Uma ressalva tem de ser feita. Dois países que passaram a ser comandados pela direita vista como antiguerra, Itália e Finlândia, não retiraram seu apoio a Kiev. Ao contrário: Helsinki ingressou na Otan, dobrando a fronteira seca entre países da aliança e a Rússia.
Ainda assim, de tempos em tempos autoridades ocidentais colocam em dúvida o dispêndio, e outras cobram gratidão publicamente, como fez Duda em Nova York.
Tudo isso, contudo, é um aperitivo ao real problema para Zelenski: a eleição norte-americana de 2024. O ucraniano está sob pressão do governo de Joe Biden para mostrar resultados, e teve pedidos para falar no Congresso dos EUA após participar da Assembleia-Geral da ONU nesta semana negados.
“Onde está a prestação de contas sobre o dinheiro que já gastamos? Qual é o plano da vitória?”, questionou o republicano Kevin McCarty, presidente da Câmara, à rede ABC. Ao fim, Zelenski saiu com um pacote magro, em termos relativos, e sem os mísseis de longo alcance que desejava.
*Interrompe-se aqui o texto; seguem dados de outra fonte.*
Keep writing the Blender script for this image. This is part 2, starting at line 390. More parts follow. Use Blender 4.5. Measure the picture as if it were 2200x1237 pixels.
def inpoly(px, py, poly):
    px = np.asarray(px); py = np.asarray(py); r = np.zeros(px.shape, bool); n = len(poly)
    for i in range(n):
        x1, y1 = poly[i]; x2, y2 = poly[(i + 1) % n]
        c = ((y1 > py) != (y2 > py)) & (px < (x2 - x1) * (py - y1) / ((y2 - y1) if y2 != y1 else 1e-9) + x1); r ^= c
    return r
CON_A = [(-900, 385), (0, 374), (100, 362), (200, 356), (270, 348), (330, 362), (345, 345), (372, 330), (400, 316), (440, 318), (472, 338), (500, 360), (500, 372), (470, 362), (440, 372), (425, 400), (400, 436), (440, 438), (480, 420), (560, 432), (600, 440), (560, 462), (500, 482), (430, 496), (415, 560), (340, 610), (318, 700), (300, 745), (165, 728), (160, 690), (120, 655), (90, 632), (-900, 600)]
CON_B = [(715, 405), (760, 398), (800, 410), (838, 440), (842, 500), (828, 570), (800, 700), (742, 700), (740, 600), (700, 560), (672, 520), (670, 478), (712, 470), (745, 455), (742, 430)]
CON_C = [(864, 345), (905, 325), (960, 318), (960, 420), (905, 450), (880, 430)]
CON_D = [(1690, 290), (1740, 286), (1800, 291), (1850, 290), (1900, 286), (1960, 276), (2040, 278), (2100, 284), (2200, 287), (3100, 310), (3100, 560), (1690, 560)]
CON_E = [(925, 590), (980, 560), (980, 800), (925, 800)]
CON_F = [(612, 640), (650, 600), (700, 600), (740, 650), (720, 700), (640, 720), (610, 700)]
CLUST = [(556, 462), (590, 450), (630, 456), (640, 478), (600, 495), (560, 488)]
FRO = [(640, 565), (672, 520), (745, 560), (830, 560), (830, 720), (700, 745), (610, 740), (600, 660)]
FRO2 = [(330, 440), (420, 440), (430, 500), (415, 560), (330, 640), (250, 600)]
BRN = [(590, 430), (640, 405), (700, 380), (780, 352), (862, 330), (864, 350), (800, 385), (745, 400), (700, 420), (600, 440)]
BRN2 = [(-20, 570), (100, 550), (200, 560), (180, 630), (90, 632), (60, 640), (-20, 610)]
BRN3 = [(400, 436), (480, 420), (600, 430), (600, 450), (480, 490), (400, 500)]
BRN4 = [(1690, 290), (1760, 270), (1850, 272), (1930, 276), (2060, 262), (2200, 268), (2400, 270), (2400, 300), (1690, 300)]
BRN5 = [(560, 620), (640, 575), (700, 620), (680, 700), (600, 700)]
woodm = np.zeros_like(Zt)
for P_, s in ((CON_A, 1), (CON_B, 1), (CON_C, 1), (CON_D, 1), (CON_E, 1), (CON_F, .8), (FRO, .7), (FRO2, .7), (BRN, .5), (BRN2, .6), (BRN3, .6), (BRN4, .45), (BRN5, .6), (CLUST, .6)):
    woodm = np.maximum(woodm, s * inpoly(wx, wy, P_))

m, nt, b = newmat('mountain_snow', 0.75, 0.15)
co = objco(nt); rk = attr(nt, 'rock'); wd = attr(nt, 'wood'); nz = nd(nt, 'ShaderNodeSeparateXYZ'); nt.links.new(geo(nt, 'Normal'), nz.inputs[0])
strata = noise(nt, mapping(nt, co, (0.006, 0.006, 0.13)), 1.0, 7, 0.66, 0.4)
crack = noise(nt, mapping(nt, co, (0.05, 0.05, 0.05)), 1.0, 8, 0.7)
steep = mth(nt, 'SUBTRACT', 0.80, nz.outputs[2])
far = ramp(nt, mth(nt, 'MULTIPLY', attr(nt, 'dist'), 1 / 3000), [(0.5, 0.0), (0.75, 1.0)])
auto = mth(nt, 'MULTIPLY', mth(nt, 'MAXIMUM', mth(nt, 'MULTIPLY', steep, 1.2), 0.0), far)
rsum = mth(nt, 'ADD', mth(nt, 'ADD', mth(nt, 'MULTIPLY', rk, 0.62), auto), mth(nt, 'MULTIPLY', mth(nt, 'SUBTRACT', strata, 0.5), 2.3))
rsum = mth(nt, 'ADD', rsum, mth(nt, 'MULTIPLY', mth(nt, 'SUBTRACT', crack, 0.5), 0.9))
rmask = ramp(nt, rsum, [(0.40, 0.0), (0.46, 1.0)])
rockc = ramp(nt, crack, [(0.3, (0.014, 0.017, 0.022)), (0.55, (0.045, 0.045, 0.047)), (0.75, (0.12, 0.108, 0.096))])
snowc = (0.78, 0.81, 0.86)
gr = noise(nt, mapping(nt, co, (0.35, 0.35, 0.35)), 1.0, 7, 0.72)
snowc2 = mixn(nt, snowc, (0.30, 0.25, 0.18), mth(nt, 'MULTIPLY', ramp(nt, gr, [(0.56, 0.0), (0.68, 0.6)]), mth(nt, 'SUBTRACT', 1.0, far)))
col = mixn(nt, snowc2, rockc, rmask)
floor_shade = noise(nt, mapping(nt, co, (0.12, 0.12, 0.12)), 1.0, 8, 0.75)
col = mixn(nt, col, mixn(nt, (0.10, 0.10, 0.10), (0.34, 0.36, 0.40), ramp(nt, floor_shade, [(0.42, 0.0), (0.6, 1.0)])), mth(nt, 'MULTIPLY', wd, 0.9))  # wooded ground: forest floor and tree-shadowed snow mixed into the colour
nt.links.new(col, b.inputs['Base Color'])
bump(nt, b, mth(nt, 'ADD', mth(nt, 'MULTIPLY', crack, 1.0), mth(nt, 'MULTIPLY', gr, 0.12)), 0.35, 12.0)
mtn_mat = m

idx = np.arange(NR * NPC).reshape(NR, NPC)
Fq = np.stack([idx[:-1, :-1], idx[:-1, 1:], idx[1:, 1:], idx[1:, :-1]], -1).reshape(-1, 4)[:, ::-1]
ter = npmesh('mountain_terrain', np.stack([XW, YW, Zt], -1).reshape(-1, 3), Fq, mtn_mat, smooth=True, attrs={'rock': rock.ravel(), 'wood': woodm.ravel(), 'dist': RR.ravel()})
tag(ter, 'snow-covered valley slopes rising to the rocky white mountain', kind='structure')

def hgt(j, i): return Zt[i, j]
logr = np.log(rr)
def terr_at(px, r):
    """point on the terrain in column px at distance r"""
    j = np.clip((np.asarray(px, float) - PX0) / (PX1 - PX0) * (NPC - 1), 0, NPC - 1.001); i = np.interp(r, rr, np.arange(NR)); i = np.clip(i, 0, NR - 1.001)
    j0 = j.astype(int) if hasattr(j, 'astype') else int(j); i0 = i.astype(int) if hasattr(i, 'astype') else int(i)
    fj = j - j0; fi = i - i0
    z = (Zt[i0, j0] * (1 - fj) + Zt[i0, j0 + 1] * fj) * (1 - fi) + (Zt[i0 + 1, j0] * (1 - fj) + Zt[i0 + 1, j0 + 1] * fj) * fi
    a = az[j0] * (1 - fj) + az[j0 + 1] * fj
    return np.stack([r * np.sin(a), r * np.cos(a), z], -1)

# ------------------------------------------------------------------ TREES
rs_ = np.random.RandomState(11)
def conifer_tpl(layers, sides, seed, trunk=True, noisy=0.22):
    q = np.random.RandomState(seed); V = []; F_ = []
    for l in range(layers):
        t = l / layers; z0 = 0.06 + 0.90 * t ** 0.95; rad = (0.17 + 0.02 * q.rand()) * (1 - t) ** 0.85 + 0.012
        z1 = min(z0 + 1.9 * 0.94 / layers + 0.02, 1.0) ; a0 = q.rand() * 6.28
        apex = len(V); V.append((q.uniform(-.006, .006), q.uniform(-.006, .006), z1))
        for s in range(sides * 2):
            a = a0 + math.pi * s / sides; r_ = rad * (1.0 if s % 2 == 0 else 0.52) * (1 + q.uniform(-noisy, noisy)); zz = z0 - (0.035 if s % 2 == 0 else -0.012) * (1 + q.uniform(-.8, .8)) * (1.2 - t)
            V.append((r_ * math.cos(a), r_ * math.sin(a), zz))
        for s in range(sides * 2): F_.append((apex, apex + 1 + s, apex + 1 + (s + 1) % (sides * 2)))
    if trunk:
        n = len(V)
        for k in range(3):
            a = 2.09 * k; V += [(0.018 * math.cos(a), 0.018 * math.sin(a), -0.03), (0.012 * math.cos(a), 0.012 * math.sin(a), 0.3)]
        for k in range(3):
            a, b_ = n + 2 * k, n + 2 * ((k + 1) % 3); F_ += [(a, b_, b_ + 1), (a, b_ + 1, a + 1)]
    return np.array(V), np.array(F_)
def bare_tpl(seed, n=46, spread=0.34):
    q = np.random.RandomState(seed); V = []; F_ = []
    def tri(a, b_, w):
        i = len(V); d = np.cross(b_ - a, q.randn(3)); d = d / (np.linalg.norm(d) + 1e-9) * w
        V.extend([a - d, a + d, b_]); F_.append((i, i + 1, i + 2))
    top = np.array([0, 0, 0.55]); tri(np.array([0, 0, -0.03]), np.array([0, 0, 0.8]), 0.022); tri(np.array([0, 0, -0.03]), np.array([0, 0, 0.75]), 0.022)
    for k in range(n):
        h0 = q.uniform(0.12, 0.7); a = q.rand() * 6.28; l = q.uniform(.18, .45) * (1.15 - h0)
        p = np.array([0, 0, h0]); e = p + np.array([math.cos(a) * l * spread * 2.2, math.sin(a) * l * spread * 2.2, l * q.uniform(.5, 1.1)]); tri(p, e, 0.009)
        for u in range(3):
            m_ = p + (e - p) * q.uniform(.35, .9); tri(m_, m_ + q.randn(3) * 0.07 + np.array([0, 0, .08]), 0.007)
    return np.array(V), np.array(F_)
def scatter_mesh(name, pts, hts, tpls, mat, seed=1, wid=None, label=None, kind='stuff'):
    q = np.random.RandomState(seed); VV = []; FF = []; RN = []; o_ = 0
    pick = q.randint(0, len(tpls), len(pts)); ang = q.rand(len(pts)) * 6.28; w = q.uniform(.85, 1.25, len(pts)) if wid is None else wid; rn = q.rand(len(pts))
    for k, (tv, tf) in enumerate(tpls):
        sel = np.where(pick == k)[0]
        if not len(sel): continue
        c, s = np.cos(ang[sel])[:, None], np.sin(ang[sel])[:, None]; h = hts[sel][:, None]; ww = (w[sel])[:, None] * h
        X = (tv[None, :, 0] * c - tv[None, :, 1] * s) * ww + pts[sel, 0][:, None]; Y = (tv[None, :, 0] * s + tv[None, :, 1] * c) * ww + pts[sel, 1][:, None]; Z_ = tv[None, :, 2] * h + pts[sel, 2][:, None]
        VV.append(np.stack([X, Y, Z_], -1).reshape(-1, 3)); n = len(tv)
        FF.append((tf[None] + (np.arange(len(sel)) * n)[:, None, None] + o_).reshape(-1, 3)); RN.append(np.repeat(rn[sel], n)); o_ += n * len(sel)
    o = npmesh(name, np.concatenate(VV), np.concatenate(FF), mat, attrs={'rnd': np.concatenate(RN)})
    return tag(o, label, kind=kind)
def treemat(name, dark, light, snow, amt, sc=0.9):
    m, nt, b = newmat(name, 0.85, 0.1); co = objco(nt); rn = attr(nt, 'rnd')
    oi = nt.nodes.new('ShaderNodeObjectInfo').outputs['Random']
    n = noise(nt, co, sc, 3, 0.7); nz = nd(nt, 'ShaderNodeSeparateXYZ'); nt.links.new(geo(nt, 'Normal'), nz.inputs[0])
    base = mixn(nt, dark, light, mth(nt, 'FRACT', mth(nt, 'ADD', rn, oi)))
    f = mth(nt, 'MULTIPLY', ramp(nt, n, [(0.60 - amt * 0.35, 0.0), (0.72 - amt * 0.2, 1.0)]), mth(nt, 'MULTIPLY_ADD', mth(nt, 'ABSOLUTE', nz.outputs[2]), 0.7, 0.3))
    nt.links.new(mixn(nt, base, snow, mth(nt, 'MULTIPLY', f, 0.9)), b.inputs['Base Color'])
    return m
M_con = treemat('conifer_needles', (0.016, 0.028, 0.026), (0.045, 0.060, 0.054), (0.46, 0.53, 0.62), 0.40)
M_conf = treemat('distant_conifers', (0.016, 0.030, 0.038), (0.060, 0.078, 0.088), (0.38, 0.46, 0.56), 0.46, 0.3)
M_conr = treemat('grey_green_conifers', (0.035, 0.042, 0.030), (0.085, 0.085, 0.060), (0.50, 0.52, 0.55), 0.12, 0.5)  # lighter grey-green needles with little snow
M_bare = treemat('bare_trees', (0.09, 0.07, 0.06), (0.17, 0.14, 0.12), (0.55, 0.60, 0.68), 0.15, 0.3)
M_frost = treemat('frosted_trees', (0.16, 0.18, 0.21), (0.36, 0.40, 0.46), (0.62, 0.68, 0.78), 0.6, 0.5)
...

Sem obter frutos até aqui na sua contraofensiva, que tem menos de um mês até o clima obrigar seu fim, o ucraniano tem se apoiado em ações mais ousadas contra alvos militares russos na Crimeia, algo que os EUA não desejam por considerar a península um último ativo a ser usado em negociações.
A partir da virada do ano, Biden estará em campanha aberta contra, provavelmente, o antecessor Donald Trump. O democrata tem enfrentado críticas no Congresso pelos R$ 220 bilhões dos R$ 500 bilhões que Kiev recebeu de ajuda até julho, e seu rival republicano já disse que irá rever a despesa se ganhar.